The issue of interoperability of set-top boxes (STBs) was discussed at length. TRAI principal advisor, broadcast & cable SK Gupta stressed the importance of pushing the use of a common STB by different operators. He pointed out that the cost of procuring and maintaining STBs weighs heavily on the balance sheets of multi-system operators (MSOs), local cable operators (LCOs) and digital TV companies. He said that interconnected agreements between LCOs and MSOs could give two-way cable networks to the end users.

Cable TV digitisation would give a boost to broadband. MIB joint secretary (broadcasting) R Jaya said, “Phase IV of cable TV digitisation is the most prominent route to broadband connectivity. It is high time for the industry to understand the value of interconnection agreements.”

The session on over-the-top (OTT) services highlighted the importance of new platforms in providing on-demand content. Acknowledging the growth of OTT services, Srivastava said that TRAI would be floating consultation papers to assess the size of the industry and come up with related policies, if needed. Content IP and marketing were the two challenges faced by new entrants in this space.

The panel also concurred that OTT market is in an experimental phase where players are toying with different revenue models to figure what will click with the consumers eventually.

The session on digital advertising covered the lack of matrix to assess the reach of the medium. The panel talked about the rise of video and the ways in which traditional advertisers are leveraging it. Prior to this session, Madison World CMD Sam Balsara made a presentation on ‘Advertising trends in Digital and uncertain economic times’.

After the evening tea session, a mix of stakeholders discussed the state of regulation in the broadcasting space. MIB director B&C, Neeti Sarkar said that the ministry has minimal intervention on the content side of the broadcasting industry. “We have made our procedures smoother by allowing single-window clearance at the time of launching a new channel. Having said that, there has always been room for dialogue with all stakeholders,” she said.

TRAI advisor Sunil Kumar Singhal said that it was time to bring consumers at the centre stage and then create regulations. “There is a trust deficit among stakeholders. In the last few years, significant investments have been made in the digitisation drive. Now it is time for us to monetise these capabilities.”

Casbaa’s India Forum 2016 examined the ripple effect of the country’s digitisation initiative. The theme of the daylong event, which brought together all the stakeholders including MSOs, LCOs, DTH players, satellite technology providers and regulators, was ‘Digital India: The Four Phases of Cable Enlightenment’.
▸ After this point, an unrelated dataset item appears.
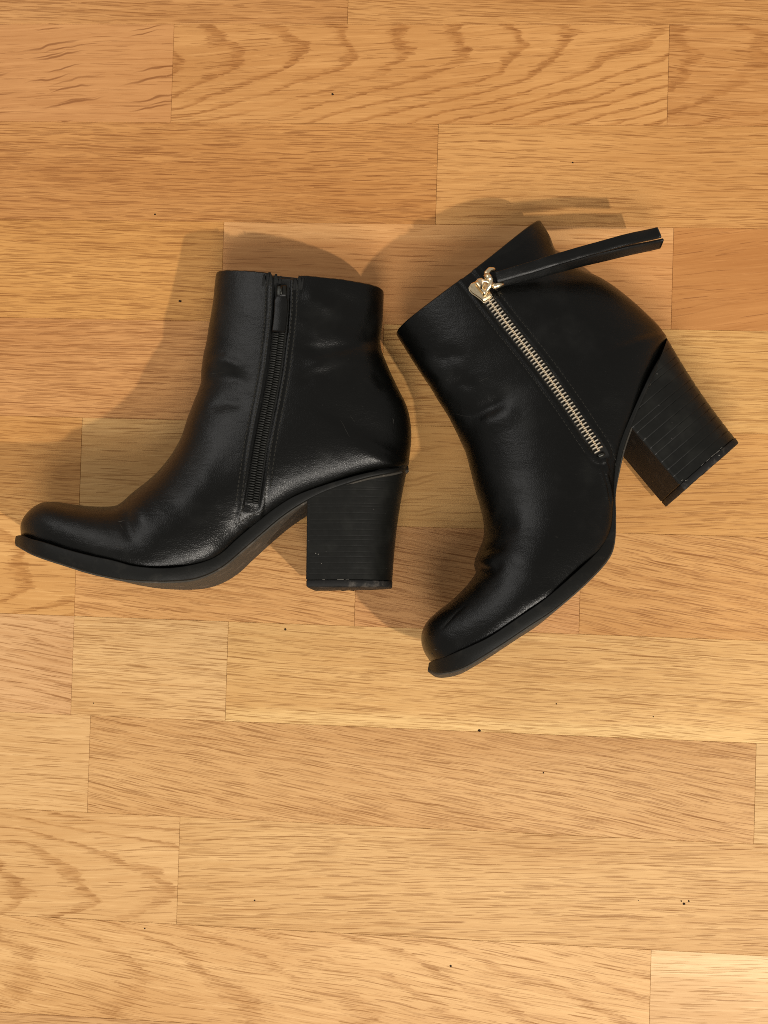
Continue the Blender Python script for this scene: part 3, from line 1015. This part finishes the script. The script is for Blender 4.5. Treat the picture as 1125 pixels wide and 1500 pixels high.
# stitching either side of the zipper and closing its foot
g = Geo()
for off, a, e in ((-0.0068, .002, -.002), (-0.0096, .002, .006), (0.0066, .002, -.004), (0.0092, .002, -.012)):
    stitch_row(g, bvh, path, off, a, Lz + min(e, 0))
foot = surface_path(bvh, [(350, 766), (365, 757), (385, 748), (390, 742)])
stitch_row(g, bvh, foot, 0, 0.0, foot[1][-1])
foot = surface_path(bvh, [(356, 742), (352, 755), (349, 766)])
stitch_row(g, bvh, foot, 0, 0.0, foot[1][-1])
g.build('stitching', M['thread'], root, True, base)['kind'] = 'stuff'

scuffs(bvh, [(172, 764, 184, 763, .22), (176, 768, 181, 776, .16), (498, 614, 512, 640, .10), (512, 608, 520, 618, .08), (300, 548, 330, 546, .10), (168, 800, 182, 804, .15), (575, 612, 577, 622, .15)], root, base)

# ---- right boot: toe to the lower left, outer side with the gold zipper up
right_pts = [(628, 966, 629, 967), (619.5, 950, 637, 966.5), (617, 932, 650, 962), (623, 914.5, 670, 954.5), (638, 898.5, 690, 945.5), (660.5, 881, 718, 932),
             (683, 858.5, 745, 914.5), (697, 838, 772, 896), (695, 823, 800, 875.5), (700.5, 807, 824, 857), (708, 788, 850, 832.5),
             (709, 762, 876, 806.5), (703.5, 737, 892, 775), (698, 720, 895.5, 742), (692.5, 701.5, 897, 708), (687, 681, 900, 680),
             (681, 660, 908, 649), (675, 647, 925, 607), (671, 639, 950, 553), (667.5, 632, 974.5, 505.5), (664, 625, 969, 488),
             (657, 612, 951, 468), (650, 601, 920, 441), (640, 586, 881, 413.5), (630, 569, 842, 394), (618, 551, 818, 375),
             (603, 528, 805, 348), (581, 491, 793, 328)]
right_st = finish_station([p + (w,) for p, w in zip(right_pts, HW)])
right_sole = [(628.5, 970.5, 627, 980, 3), (637, 967, 640, 985, 17), (652, 962, 658, 983.5, 26), (670, 954.5, 680, 976.5, 33), (692, 945, 704, 963, 38), (720, 931, 732, 945.5, 42),
              (766, 900, 776, 916, 44.5), (800, 876, 812, 892, 45), (846, 836, 858, 852.5, 41), (878, 804, 890, 817.5, 34), (892, 775, 900.5, 790, 30),
              (895.5, 740, 902, 752, 28.5), (897, 708, 902, 722, 28), (899, 684, 906, 692, 28.6), (907, 652, 914, 657, 29), (921, 616, 927, 620, 29),
              (950, 553, 955, 556, 29), (968, 520, 971.5, 522.5, 21), (977, 503, 979, 504.5, 3)]
right_heel = ((925, 624), (979, 504), (1078.5, 652), (1003, 717.5), 28.2, 28.0, 13, 0.00026, [(.52, 1, .0022, .0001, .00012), (.60, 1, .0016, -.0001, .00014), (.66, 1, .0011, .0002, .0001), (.44, 1, .0014, .0000, .0001), (.58, 1, .0005, -.0022, .0004), (.08, 1, .0004, -.0006, .0003), (.35, 1, .0010, .0001, .0001), (.05, 1, .0006, .001, .00012)])
right_zip = [(696, 416), (712, 436), (745, 478), (790, 535), (830, 590), (858, 632), (879, 664), (890, 694)]
right_creases = [
    ([(650, 601), (675, 606), (700, 604), (728, 592), (752, 578)], 1.7, 12, .35),
    ([(610, 520), (640, 548), (668, 575)], -1.8, 16, .35),
    ([(690, 625), (730, 612), (765, 600)], -1.0, 14, .35),
    ([(635, 530), (660, 520), (690, 522)], 0.9, 11, .35),
    ([(640, 565), (675, 560), (705, 568)], 0.9, 9, .35),
    ([(694, 812), (715, 803), (745, 800)], 0.8, 8, .35),
    ([(698, 838), (716, 836), (740, 825)], 0.8, 8, .35),
    ([(706, 770), (730, 765), (765, 770)], 0.8, 12, .35),
    ([(820, 860), (800, 870), (770, 890)], -0.5, 10, .35),
    ([(640, 928), (668, 898), (690, 880)], 0.25, 2.5, .35),
    ([(883, 680), (893, 715), (897, 745)], -0.6, 2.2, .25),
    ([(876, 676), (886, 712), (892, 745)], -0.5, 2.0, .25),
    ([(870, 640), (884, 668), (892, 700)], -0.6, 3.0, .25),
    ([(810, 340), (835, 400), (900, 470)], 0.5, 20, .3),
]
root, base, pl, bvh = build_boot('ankle_boot', 'black leather ankle boot with gold diagonal zipper and strap pull, toe pointing down', (800, 700), (0.055, 0.155), 0.045,
                                 right_st, right_sole, right_heel, right_creases, ([(684, 401)] + right_zip[:7], 9.5, 0.9, 0.12), (-0.8, 1, -0.005))
path = surface_path(bvh, right_zip)
Lz = path[1][-1]
i_end = int(len(path[0]) * 6 / 7)
Lt = path[1][i_end]
tape = ribbon(path, 0.002, Lt + 0.004, 0.0046, -0.0006, 0.0007).build('zipper_tape', M['tape'], root, True, base)
# one gold tooth, shared by every tooth of both rows
tg_ = Geo()
tg_.block((0.00130, 0, 0), (0.00155, 0, 0), (0, 0.00042, 0), (0, 0, 0.00085), 0.30)
tg_.block((-0.00030, 0, 0.0000), (0.00055, 0, 0), (0, 0.00046, 0), (0, 0, 0.00075), 0.55)
first = None
l, side_ = 0.0125, 1
while l < Lt - 0.001:
    p, n, tg, b = path_at(path, l)
    x = b * side_
    y = n.cross(x)
    mtx = Matrix((x, y, n)).transposed().to_4x4()
    mtx.translation = p + n * 0.00115 + x * 0.0002 - Vector(base)
    if first is None:
        first = tg_.build('tooth', M['tooth'], tape, False)
        o = first
    else:
        o = first.copy()
        COL.objects.link(o)
        o.parent = tape
    o.matrix_local = mtx @ Matrix.Rotation(random.uniform(-.05, .05), 4, 'Z')
    l += 0.00119
    side_ = -side_
# bottom stop
p, n, tg, b = path_at(path, Lt + 0.0012)
g = Geo()
g.block(p + n * 0.0010, b * 0.0022, tg * 0.0009, n * 0.0009, 0.4)
g.build('bottom_stop', M['darkmetal'], tape, True, base)

# slider: two-lobed body, bridge over it, link and two-pronged clasp holding the strap
p, n, tg, b = path_at(path, 0.0060)
def W3(x, y, z):                       # x across, y along the zipper (down), z out of the leather
    return p + b * x + tg * y + n * z
g = Geo()
def plate(outline, z0, z1, inset):
    k = len(outline)
    cx = sum(q[0] for q in outline) / k; cy = sum(q[1] for q in outline) / k
    V = []
    for z, f in ((z0, 1), (z1 - inset, 1), (z1, 1 - inset / 0.0045)):
        V += [W3(cx + (x - cx) * f, cy + (y - cy) * f, z) for x, y in outline]
    return V, loft_faces(3, k) + [tuple(range(k - 1, -1, -1)), tuple(range(2 * k, 3 * k))]
shield = [(-.0026, -.0072), (0, -.0066), (.0026, -.0072), (.0048, -.0062), (.0057, -.0042), (.0056, -.0018), (.0046, .0012), (.0038, .0042), (.0034, .0070), (.0020, .0076),
          (-.0020, .0076), (-.0034, .0070), (-.0038, .0042), (-.0046, .0012), (-.0056, -.0018), (-.0057, -.0042), (-.0048, -.0062)]
g.add(*plate(shield, 0.0002, 0.0012, 0.0003))
g.add(*plate([(x * .94, y * .94) for x, y in shield], 0.0022, 0.0036, 0.0006))
g.block(W3(0, -.0035, .0017), b * .0012, tg * .0022, n * .0007, 0.1)
sl = g.build('slider', M['gold'], root, False, base)
g = Geo()
g.tube([W3(0, -.0052, .0032), W3(0, -.0049, .0052), W3(0, -.0036, .0060), W3(0, .0030, .0060), W3(0, .0044, .0052), W3(0, .0048, .0032)], .0012, 8, 0.55, n)
g.build('bridge', M['gold'], sl, True, base)
# the pull hangs to the right of the slider
def at(px, py, zoff=0.0):
    q, nn = hit(bvh, px, py)
    return q + Vector((0, 0, zoff))
g = Geo()
c0 = W3(0, .0005, .0058)
g.tube([c0, at(708, 415, .0090), at(714, 417, .0084), at(719, 415, .0072)], [.0012, .0013, .0013, .0013], 12)
g.tube([at(713, 406, .0080), at(716, 411, .0082), at(719, 416, .0080), at(717, 423, .0074), at(712, 430, .0056), at(708, 434, .0040)], [.0014, .0015, .0016, .0014, .0012, .0010], 12)
g.build('pull_link', M['gold'], sl, True, base)
g = Geo()
g.tube([at(713, 408, .0080), at(713, 404, .0080), at(717, 399, .0076), at(722, 398, .0066), at(725, 397, .0052)], [.0016, .0016, .0015, .0014, .0010], 12)
g.tube([at(712, 406, .0078), at(716, 411, .0082), at(720, 415, .0078)], [.0019, .0021, .0017], 12)
g.tube([at(720, 419, .0062), at(724, 422, .0058), at(730, 420, .0052), at(737, 418, .0048)], [.0014, .0019, .0019, .0016], 12)
g.build('clasp', M['gold'], sl, True, base)

# folded strap pull: two strands splaying towards the free end
def strap_pts(rows):
    out = []
    for px_, py_, z in rows:
        if z is None:
            q, nn = hit(bvh, px_, py_)
            out.append(q + Vector((0, 0, .0038)))
        else:
            out.append(on_floor(px_, py_, z))
    return out
def strap(rows, w0, w1, tilt, name, parent):
    pts = cubic(np.array([tuple(v) for v in strap_pts(rows)]), np.linspace(0, len(rows) - 1, 48))
    V = []
    th = 0.0009
    for i, q in enumerate(pts):
        f = i / 47
        tgt = Vector(pts[min(i + 1, 47)] - pts[max(i - 1, 0)]).normalized()
        up = Vector((0, 0, 1))
        bb = up.cross(tgt).normalized()
        up = tgt.cross(bb)
        a = tilt[0] + (tilt[1] - tilt[0]) * f
        b2 = bb * math.cos(a) + up * math.sin(a)
        u2 = tgt.cross(b2)
        w = (w0 + (w1 - w0) * min(1, f * 2.2)) * 0.5
        q = Vector(q) + up * (0.0004 * math.sin(f * 17) + 0.0003 * math.sin(f * 31 + 1))
        for x, z in ((-1, -.5), (-1, .5), (-.9, 1), (-.4, 1.15), (.4, 1.15), (.9, 1), (1, .5), (1, -.5), (.9, -1), (-.9, -1)):
            V.append(q + b2 * w * x + u2 * th * z)
    g = Geo()
    g.add(V, loft_faces(48, 10) + [tuple(range(10)), tuple(range(479, 469, -1))])
    return g.build(name, M['strap'], parent, True, base)
Z0 = at(731, 412).z
print('slider z', Z0, 'strap start')
strap([(727, 414, Z0 + .0046), (760, 406, Z0 + .0040), (800, 396, Z0 + .0016), (850, 383, Z0 - .006), (910, 369.5, Z0 - .016), (969, 356.5, Z0 - .026)], .0066, .0080, (0.65, 1.12), 'strap_strand', sl)
strap([(727, 407, Z0 + .0072), (760, 397, Z0 + .0078), (800, 385, Z0 + .0066), (850, 370, Z0 + .0020), (910, 353.5, Z0 - .006), (965.5, 340.5, Z0 - .016)], .0066, .0070, (0.15, -0.15), 'strap_strand', sl)

# stitching along the zipper and the front edge of the cuff
g = Geo()
stitch_row(g, bvh, path, 0.0078, 0.003, Lz - 0.002, hgt=.00012, w=.00020)
stitch_row(g, bvh, path, -0.0078, 0.012, Lt - 0.004, hgt=.00012, w=.00020)
g.build('stitching', M['thread'], root, True, base)['kind'] = 'stuff'
scuffs(bvh, [(646, 922, 672, 893, .14), (636, 951, 640, 952, .35), (632, 957, 634, 958, .3), (783, 881, 796, 872, .2), (800, 868, 808, 862, .16), (700, 560, 716, 552, .1), (664, 606, 690, 611, .08)], root, base)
Casbaa CEO Christopher Slaughter set the tone by establishing the relation between the digitisation of the cable TV system in India and Prime Minister Narendra Modi’s Digital India campaign.

Throughout the day, different panel discussions saw participation of industry representatives including TRAI principal advisor, NSL, UK Srivastava, Disney India Media Networks VP, head of revenue Nikhil Gandhi, Eutelsat UK MD MD Nicholas Daly, Hathway MD and CEO Jagdish Kumar, Hinduja Group CEO media Anthony D’Silva, SES SVP Commercial, Asia-Pacific and Middle East Deepak Mathur, and DittoTV business head Archana Anand.

One of the key highlights of the event was the launch of ‘The Capacity Crunch Continues’, a paper developed by PWC on the present and future of satellite technology. This was followed by a panel discussion titled ‘Satellite Industry in India: Continued challenges’. The session covered issues like general procedural delays, taxation issues and the wait for a new sitcom policy in India.

One of the observations made by panel members was on satellite’s contribution to the Digital India campaign in case the government decides to consider it. As of now, Digital India is being executed with the use of fibre optics, which is time consuming. On the other hand, satellite deployment can be executed in a few days connecting thousands of panchayats within the country.